What is needed: Reproduce, please, only the lines from the first line below to the line containing "ROT = cam.rotation_euler.to_matrix()", inclusive.

^^^^

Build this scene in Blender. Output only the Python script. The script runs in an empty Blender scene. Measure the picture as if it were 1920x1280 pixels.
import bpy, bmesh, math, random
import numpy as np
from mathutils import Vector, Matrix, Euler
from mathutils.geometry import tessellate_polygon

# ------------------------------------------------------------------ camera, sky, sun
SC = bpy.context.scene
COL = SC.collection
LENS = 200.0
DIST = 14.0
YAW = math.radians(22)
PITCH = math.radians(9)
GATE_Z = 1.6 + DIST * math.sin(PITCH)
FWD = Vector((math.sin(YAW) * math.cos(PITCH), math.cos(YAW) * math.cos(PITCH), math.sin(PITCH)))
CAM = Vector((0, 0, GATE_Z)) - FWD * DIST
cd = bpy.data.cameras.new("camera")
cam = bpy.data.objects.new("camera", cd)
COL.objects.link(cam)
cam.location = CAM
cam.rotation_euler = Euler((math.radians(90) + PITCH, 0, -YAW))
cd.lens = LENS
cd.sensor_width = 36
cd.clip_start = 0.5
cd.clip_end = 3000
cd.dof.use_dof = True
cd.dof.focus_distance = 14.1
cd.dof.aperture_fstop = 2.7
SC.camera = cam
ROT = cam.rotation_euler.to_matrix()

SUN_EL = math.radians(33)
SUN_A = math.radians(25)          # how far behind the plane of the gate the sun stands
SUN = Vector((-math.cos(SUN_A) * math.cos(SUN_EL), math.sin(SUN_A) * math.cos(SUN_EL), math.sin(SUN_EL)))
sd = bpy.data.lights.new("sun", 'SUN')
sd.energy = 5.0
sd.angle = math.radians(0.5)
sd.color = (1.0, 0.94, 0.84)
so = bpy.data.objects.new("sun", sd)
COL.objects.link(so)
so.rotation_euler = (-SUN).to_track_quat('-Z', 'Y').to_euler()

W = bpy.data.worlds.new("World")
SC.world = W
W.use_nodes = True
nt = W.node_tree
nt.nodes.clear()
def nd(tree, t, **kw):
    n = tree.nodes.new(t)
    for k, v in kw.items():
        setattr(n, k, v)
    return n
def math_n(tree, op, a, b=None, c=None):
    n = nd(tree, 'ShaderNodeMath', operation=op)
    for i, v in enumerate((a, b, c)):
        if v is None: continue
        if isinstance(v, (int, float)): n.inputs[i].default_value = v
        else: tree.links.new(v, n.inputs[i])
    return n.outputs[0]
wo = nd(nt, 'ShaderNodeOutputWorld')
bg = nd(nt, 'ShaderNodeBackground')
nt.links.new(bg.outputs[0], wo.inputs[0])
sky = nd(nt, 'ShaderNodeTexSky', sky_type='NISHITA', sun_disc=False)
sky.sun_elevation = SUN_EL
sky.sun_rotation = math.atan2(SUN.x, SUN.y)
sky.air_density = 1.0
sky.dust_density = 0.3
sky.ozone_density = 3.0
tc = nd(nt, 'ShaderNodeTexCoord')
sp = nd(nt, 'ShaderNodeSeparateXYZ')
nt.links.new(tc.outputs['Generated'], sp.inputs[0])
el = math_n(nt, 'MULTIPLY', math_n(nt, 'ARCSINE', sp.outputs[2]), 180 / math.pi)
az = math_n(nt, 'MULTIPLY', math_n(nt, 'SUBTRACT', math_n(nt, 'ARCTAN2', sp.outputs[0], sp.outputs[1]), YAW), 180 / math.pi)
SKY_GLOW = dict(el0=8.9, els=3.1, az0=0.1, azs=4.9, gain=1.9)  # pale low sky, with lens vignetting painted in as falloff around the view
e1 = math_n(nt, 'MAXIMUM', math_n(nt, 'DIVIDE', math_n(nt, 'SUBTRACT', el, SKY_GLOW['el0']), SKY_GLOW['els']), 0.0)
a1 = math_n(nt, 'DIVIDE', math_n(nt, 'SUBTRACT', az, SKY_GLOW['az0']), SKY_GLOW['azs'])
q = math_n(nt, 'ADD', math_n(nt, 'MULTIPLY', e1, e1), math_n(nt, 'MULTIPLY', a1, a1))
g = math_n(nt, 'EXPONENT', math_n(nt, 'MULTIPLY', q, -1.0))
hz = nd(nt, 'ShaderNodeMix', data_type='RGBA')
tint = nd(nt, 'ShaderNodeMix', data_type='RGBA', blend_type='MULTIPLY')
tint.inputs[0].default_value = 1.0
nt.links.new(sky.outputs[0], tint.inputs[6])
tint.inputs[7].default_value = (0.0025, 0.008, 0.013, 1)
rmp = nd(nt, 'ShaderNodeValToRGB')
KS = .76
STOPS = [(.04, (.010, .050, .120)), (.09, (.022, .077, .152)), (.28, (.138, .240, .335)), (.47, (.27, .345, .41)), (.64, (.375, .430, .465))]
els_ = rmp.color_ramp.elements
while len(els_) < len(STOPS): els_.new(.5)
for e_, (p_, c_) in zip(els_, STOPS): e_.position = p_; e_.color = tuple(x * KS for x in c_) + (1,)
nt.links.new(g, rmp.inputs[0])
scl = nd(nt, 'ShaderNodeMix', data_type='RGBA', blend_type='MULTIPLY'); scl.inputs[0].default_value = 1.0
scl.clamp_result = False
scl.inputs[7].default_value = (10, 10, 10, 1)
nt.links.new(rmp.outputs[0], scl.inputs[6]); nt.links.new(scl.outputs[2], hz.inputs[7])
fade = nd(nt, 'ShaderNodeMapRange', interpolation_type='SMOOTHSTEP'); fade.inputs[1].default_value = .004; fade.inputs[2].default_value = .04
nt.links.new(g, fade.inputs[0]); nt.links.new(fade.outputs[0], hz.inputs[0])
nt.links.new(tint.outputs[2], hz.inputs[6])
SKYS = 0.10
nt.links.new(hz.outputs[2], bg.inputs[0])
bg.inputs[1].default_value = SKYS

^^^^

Worked answer:
Build this scene in Blender. Output only the Python script. The script runs in an empty Blender scene. Measure the picture as if it were 1920x1280 pixels.
import bpy, bmesh, math, random
import numpy as np
from mathutils import Vector, Matrix, Euler
from mathutils.geometry import tessellate_polygon

# ------------------------------------------------------------------ camera, sky, sun
SC = bpy.context.scene
COL = SC.collection
LENS = 200.0
DIST = 14.0
YAW = math.radians(22)
PITCH = math.radians(9)
GATE_Z = 1.6 + DIST * math.sin(PITCH)
FWD = Vector((math.sin(YAW) * math.cos(PITCH), math.cos(YAW) * math.cos(PITCH), math.sin(PITCH)))
CAM = Vector((0, 0, GATE_Z)) - FWD * DIST
cd = bpy.data.cameras.new("camera")
cam = bpy.data.objects.new("camera", cd)
COL.objects.link(cam)
cam.location = CAM
cam.rotation_euler = Euler((math.radians(90) + PITCH, 0, -YAW))
cd.lens = LENS
cd.sensor_width = 36
cd.clip_start = 0.5
cd.clip_end = 3000
cd.dof.use_dof = True
cd.dof.focus_distance = 14.1
cd.dof.aperture_fstop = 2.7
SC.camera = cam
ROT = cam.rotation_euler.to_matrix()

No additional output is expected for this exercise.